[start Task input]

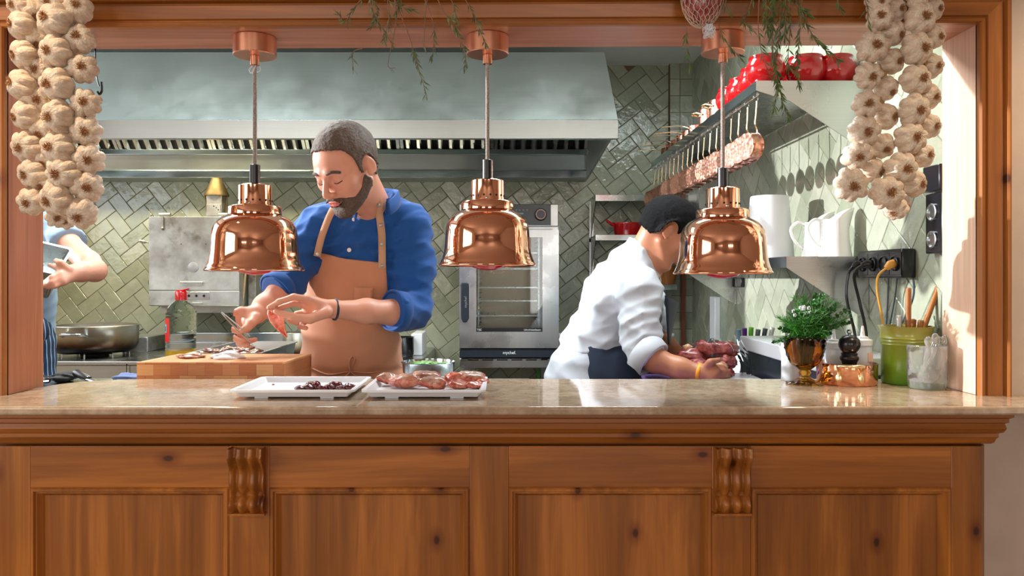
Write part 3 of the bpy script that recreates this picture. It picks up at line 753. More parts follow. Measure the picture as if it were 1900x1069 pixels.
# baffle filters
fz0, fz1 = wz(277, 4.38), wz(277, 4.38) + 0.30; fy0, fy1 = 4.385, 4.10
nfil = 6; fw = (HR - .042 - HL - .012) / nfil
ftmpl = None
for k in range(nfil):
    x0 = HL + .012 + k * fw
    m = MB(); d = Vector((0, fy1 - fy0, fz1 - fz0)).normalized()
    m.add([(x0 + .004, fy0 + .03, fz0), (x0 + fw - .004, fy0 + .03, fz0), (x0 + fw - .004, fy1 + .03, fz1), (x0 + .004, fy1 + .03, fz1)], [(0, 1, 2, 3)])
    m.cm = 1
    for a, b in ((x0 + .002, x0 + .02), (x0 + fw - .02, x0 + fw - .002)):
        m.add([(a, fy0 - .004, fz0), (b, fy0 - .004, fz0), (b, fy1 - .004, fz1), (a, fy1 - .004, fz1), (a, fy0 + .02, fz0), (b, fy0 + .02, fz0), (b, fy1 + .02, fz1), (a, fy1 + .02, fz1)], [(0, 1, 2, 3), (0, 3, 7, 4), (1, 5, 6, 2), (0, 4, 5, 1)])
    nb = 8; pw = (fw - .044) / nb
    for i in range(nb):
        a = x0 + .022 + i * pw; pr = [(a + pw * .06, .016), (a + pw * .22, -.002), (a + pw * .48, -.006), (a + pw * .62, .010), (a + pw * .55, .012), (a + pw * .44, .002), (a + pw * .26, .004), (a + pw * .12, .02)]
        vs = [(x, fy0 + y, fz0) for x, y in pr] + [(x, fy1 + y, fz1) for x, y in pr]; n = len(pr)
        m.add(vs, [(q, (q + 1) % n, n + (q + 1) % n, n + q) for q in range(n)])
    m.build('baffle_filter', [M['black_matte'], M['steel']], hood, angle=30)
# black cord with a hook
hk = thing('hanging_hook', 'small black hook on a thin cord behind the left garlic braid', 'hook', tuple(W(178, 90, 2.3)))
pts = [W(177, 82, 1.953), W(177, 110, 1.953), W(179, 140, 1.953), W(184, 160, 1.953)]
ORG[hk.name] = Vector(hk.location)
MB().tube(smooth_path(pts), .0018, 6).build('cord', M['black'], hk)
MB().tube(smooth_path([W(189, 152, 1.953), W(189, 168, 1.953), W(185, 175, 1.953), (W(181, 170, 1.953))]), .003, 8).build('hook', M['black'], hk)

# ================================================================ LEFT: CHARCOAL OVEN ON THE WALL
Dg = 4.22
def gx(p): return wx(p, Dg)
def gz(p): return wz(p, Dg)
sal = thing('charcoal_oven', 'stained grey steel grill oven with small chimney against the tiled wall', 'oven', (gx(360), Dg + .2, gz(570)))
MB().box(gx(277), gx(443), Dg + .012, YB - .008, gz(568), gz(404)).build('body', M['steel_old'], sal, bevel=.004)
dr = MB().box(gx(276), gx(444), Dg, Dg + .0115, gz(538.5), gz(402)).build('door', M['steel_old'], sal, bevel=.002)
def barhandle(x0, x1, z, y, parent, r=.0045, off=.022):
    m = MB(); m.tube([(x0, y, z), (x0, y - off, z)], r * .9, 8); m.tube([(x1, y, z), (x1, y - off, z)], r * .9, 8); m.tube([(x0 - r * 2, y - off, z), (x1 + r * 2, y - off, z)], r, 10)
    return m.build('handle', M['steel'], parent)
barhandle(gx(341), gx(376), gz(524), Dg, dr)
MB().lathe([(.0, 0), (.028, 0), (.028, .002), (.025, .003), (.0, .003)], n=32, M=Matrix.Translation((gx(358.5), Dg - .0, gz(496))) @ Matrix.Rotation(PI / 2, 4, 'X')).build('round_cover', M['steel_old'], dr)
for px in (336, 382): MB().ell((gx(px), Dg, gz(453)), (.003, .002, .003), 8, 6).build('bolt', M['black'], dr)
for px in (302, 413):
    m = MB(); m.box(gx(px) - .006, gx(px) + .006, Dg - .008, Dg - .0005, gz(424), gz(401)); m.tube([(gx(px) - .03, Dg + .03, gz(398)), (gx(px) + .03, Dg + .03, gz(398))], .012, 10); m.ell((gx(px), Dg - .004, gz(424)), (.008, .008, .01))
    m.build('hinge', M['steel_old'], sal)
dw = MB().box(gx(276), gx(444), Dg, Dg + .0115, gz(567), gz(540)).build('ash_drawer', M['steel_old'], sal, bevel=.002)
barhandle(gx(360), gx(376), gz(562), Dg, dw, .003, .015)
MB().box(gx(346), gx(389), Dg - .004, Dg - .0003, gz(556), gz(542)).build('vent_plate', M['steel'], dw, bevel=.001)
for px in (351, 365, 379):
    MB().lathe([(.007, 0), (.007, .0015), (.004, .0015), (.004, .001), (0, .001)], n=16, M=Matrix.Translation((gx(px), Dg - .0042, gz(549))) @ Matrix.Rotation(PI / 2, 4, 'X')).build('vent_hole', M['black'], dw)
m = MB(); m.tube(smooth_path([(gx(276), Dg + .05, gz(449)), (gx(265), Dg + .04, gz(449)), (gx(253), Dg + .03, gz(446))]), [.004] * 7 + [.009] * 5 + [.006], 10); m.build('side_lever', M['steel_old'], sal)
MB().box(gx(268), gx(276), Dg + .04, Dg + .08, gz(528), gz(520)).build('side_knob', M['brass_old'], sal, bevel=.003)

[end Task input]
[start Task input]

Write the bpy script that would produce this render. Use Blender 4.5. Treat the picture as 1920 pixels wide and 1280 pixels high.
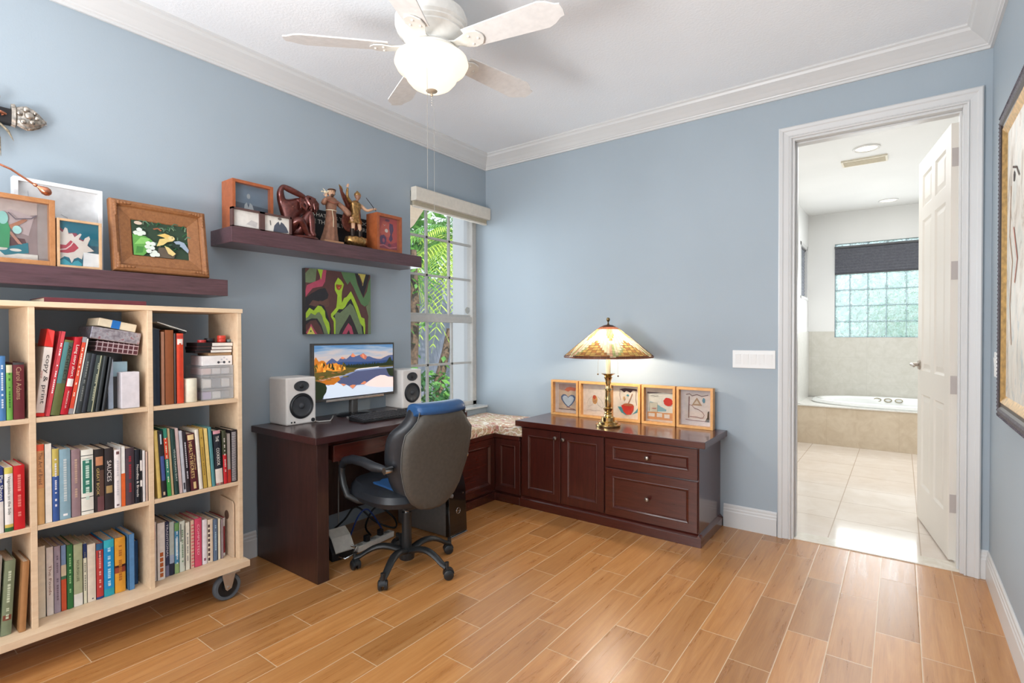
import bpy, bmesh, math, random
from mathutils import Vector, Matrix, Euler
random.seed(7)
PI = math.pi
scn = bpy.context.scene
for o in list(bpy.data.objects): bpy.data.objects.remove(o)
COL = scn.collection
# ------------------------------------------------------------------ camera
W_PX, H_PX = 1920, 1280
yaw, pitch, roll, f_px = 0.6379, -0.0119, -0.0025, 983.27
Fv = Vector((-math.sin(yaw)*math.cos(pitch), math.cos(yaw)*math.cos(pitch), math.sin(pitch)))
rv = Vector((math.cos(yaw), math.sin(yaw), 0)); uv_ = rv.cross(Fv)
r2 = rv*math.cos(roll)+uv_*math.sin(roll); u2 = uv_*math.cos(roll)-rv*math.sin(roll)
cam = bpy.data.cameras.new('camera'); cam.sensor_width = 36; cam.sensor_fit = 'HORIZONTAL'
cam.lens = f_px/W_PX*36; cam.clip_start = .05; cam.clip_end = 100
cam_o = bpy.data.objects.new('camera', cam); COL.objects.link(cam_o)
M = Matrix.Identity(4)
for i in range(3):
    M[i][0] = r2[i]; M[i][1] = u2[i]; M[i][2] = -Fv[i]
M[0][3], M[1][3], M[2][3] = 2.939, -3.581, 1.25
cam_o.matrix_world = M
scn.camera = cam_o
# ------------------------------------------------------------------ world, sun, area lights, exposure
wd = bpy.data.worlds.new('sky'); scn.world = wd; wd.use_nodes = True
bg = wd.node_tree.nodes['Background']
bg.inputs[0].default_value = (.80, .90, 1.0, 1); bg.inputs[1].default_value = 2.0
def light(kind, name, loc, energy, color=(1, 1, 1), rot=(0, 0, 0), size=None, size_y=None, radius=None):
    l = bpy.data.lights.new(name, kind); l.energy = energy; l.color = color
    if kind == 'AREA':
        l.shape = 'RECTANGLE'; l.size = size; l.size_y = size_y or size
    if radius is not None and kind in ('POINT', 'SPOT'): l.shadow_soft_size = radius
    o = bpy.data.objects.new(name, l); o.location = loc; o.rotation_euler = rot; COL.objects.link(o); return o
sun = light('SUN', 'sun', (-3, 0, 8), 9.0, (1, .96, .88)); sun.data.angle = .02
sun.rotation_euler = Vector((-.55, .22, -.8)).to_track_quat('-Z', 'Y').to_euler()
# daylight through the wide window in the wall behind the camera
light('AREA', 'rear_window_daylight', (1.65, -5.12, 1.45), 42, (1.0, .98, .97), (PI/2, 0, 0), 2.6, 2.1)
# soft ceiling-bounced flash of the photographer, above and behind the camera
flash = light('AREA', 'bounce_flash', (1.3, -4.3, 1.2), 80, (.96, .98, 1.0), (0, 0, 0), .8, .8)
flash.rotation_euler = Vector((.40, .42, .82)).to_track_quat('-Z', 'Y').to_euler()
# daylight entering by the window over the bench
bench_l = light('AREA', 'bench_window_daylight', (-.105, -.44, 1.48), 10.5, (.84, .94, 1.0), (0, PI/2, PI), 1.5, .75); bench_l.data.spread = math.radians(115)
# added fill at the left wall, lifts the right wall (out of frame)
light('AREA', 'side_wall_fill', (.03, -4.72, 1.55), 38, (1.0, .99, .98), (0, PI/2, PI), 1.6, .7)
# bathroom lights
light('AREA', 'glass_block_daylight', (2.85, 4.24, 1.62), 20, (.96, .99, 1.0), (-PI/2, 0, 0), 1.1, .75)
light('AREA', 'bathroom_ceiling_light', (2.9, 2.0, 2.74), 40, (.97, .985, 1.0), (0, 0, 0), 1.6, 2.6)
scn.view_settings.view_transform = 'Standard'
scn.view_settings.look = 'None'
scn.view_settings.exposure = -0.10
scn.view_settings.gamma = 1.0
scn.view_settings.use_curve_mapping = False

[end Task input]

Directions for this task:
Scan the entries above and work out how many lines include the word "script"; the reply is that number alone.

Written answer:
2